[Scene modeling code data]
— start —
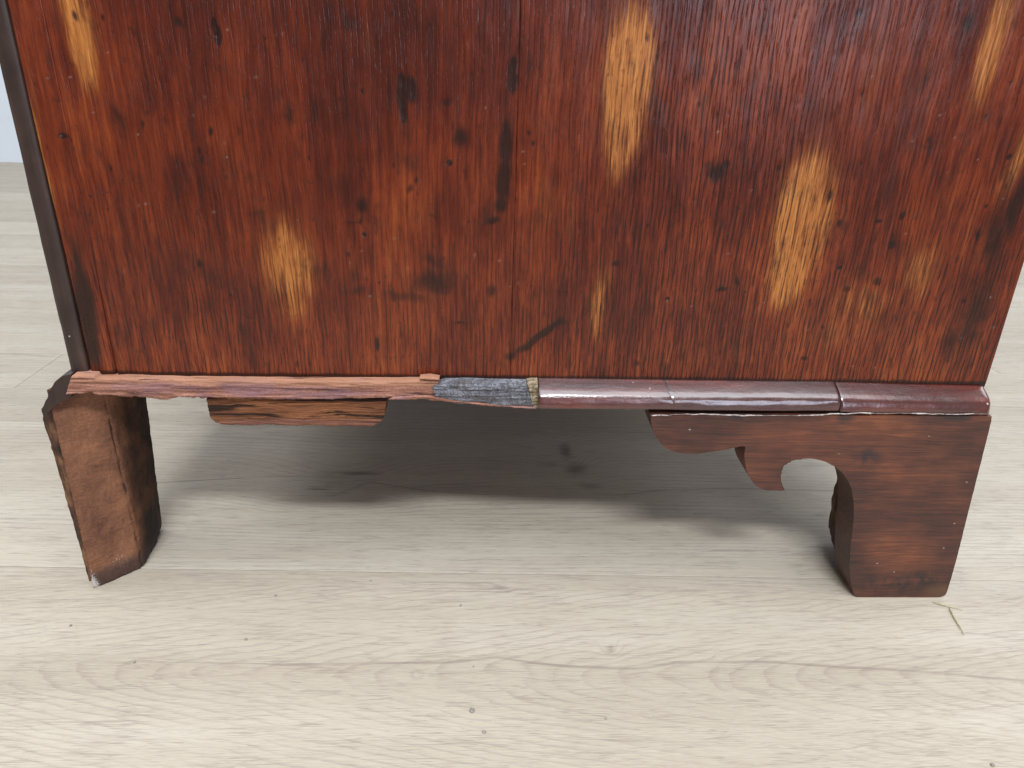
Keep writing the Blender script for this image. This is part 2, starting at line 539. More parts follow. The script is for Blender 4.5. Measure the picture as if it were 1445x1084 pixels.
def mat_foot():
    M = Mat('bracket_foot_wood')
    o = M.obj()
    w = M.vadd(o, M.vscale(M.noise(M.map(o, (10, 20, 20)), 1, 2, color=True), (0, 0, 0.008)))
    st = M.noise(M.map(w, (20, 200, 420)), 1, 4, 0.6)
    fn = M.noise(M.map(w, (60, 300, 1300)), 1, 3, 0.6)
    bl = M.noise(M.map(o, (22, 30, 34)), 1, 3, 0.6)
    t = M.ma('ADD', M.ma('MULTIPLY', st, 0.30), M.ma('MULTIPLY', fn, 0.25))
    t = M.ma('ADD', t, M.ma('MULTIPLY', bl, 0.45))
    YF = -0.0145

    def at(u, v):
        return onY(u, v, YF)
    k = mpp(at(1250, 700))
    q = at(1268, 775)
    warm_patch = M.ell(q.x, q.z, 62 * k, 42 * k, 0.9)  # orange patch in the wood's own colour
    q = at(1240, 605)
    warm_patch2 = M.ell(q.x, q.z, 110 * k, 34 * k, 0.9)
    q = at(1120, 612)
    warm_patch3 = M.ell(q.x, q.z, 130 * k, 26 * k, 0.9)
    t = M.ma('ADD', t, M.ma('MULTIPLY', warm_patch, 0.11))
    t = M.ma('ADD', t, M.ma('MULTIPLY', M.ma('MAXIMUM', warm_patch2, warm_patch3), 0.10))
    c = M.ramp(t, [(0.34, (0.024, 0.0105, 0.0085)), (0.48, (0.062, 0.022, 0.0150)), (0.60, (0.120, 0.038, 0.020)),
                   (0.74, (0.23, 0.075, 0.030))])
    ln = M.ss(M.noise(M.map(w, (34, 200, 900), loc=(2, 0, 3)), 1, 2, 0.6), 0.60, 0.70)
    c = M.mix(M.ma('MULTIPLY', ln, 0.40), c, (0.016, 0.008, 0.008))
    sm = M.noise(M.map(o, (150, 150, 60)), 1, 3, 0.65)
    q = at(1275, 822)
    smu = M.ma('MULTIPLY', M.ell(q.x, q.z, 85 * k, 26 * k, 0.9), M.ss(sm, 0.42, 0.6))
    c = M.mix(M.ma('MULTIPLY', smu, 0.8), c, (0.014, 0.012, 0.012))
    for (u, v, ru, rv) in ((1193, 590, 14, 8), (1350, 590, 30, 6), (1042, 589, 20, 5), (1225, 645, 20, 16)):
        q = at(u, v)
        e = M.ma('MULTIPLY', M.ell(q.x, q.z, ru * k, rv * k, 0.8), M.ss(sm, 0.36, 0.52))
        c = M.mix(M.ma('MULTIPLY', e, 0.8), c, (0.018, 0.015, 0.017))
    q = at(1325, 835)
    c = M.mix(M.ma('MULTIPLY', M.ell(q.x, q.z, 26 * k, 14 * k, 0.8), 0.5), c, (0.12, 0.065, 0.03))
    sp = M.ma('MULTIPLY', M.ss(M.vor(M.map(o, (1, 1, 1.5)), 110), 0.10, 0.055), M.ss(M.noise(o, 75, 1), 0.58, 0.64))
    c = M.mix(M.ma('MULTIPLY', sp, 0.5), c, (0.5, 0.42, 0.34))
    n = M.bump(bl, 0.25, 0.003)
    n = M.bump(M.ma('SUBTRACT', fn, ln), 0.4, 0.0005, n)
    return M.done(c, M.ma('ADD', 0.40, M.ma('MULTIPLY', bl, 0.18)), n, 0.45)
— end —
— start —
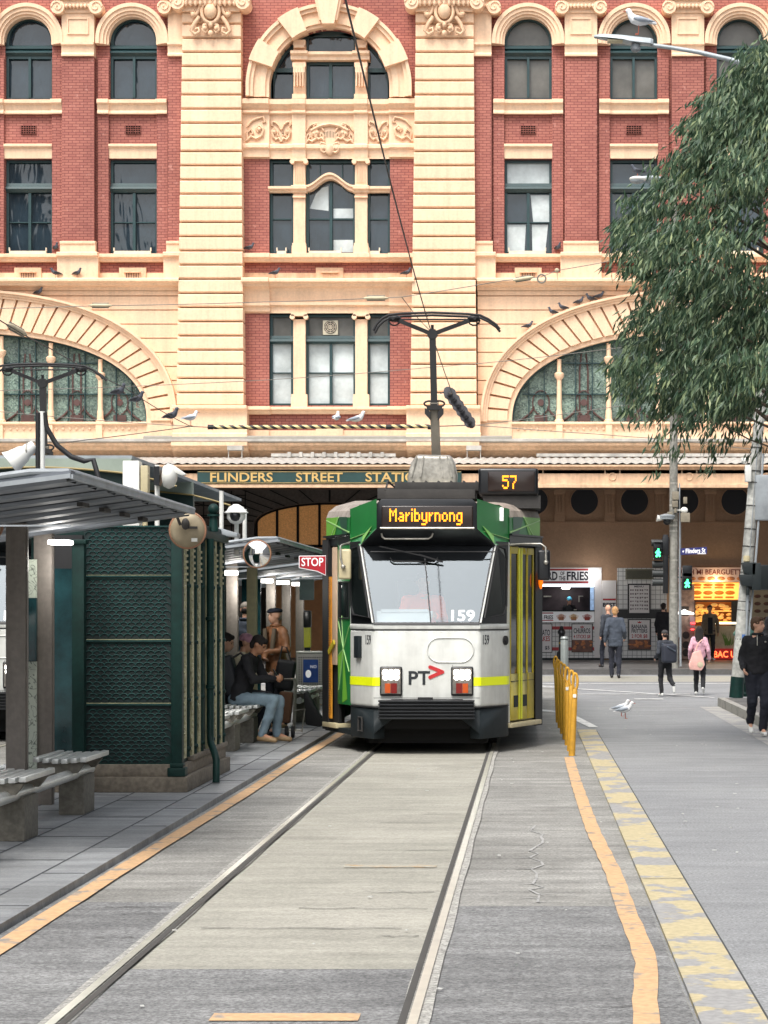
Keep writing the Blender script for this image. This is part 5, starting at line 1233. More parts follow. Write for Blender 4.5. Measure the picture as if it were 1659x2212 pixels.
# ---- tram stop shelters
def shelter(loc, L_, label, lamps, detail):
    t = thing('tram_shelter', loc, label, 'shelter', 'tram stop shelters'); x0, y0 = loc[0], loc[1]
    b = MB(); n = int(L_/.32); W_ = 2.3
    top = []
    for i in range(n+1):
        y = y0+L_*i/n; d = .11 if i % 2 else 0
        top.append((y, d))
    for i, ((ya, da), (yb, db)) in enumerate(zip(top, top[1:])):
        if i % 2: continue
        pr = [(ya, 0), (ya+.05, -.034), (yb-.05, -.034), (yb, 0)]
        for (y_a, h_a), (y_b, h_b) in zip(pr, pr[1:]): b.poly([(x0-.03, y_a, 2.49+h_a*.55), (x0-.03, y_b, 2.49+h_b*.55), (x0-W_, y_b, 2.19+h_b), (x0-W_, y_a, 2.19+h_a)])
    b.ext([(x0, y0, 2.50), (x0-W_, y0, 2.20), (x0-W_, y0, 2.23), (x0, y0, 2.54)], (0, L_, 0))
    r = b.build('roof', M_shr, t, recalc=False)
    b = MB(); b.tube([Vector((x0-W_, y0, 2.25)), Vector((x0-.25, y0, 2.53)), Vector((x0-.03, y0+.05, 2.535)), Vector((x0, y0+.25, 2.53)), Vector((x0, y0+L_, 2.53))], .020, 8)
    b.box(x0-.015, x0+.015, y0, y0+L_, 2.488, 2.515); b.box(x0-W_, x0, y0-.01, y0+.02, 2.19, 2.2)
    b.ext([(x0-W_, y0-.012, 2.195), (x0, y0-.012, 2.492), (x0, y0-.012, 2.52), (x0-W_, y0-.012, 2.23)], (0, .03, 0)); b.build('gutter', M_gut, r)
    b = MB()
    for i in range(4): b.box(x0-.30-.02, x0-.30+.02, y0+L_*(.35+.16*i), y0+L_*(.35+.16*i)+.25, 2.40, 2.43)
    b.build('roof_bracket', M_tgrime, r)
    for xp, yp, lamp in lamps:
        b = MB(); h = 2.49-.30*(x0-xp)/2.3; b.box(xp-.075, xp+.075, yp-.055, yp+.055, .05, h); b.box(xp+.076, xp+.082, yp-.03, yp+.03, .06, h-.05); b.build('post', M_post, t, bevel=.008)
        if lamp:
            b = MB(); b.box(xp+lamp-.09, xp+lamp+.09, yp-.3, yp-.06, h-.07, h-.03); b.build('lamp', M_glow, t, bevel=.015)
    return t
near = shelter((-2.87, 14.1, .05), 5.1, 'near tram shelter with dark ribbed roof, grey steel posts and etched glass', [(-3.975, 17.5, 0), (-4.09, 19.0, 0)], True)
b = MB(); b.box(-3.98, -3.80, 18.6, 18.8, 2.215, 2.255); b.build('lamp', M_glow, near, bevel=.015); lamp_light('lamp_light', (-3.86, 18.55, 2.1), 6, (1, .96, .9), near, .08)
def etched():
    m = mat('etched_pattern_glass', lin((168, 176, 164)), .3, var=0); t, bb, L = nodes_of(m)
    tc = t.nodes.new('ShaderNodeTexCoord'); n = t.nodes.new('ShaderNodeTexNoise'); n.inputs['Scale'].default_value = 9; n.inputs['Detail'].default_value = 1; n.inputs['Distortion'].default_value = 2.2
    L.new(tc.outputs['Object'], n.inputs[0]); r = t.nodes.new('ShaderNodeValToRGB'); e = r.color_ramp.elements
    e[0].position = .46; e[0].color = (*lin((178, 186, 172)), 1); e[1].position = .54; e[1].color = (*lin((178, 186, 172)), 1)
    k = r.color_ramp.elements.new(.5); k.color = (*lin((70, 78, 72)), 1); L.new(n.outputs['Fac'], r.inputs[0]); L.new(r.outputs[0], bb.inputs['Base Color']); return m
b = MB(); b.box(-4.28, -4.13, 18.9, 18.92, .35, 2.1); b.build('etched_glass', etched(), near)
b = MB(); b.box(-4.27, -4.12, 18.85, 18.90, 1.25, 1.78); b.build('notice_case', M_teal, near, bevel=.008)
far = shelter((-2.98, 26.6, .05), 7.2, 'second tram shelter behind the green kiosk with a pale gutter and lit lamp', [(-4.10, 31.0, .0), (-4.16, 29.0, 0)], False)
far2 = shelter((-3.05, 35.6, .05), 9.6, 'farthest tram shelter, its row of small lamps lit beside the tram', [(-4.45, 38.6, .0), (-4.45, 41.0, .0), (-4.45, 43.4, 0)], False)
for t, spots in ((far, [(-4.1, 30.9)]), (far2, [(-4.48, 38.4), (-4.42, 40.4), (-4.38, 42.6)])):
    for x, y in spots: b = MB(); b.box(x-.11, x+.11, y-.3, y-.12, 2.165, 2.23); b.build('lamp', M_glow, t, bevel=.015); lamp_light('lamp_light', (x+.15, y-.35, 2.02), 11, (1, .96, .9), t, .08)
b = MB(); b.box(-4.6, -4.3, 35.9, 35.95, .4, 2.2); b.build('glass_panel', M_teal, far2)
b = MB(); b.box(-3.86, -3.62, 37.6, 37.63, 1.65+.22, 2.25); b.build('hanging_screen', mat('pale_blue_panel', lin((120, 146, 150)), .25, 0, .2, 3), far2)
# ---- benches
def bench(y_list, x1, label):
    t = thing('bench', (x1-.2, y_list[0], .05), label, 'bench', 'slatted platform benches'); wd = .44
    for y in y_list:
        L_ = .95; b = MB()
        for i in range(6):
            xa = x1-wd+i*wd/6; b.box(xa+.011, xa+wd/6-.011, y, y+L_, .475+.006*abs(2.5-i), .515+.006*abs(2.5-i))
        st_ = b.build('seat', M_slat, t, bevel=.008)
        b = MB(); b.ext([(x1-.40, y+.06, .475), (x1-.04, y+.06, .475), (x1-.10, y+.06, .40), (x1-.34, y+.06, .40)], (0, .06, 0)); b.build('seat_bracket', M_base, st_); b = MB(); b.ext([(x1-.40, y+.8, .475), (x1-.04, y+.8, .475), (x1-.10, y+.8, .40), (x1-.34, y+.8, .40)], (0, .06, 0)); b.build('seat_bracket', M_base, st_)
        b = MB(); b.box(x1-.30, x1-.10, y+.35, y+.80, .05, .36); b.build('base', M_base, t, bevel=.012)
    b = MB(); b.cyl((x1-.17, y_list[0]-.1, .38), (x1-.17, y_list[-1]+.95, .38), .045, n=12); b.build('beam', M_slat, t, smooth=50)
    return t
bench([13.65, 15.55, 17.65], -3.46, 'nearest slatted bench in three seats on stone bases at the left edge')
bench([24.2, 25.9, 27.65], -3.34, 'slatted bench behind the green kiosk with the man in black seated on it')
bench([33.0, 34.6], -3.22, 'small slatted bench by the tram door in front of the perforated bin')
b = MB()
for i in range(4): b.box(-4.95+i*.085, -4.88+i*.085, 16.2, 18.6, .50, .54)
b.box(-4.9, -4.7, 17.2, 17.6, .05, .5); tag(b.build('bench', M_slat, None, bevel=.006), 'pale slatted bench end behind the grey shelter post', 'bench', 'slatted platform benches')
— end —
Begin with the line containing "were 1445x1084 pixels.", end with the line containing "YF = -0.0145", and repeat every line in that stretch exactly.

Keep writing the Blender script for this image. This is part 2, starting at line 539. More parts follow. The script is for Blender 4.5. Measure the picture as if it were 1445x1084 pixels.
def mat_foot():
    M = Mat('bracket_foot_wood')
    o = M.obj()
    w = M.vadd(o, M.vscale(M.noise(M.map(o, (10, 20, 20)), 1, 2, color=True), (0, 0, 0.008)))
    st = M.noise(M.map(w, (20, 200, 420)), 1, 4, 0.6)
    fn = M.noise(M.map(w, (60, 300, 1300)), 1, 3, 0.6)
    bl = M.noise(M.map(o, (22, 30, 34)), 1, 3, 0.6)
    t = M.ma('ADD', M.ma('MULTIPLY', st, 0.30), M.ma('MULTIPLY', fn, 0.25))
    t = M.ma('ADD', t, M.ma('MULTIPLY', bl, 0.45))
    YF = -0.0145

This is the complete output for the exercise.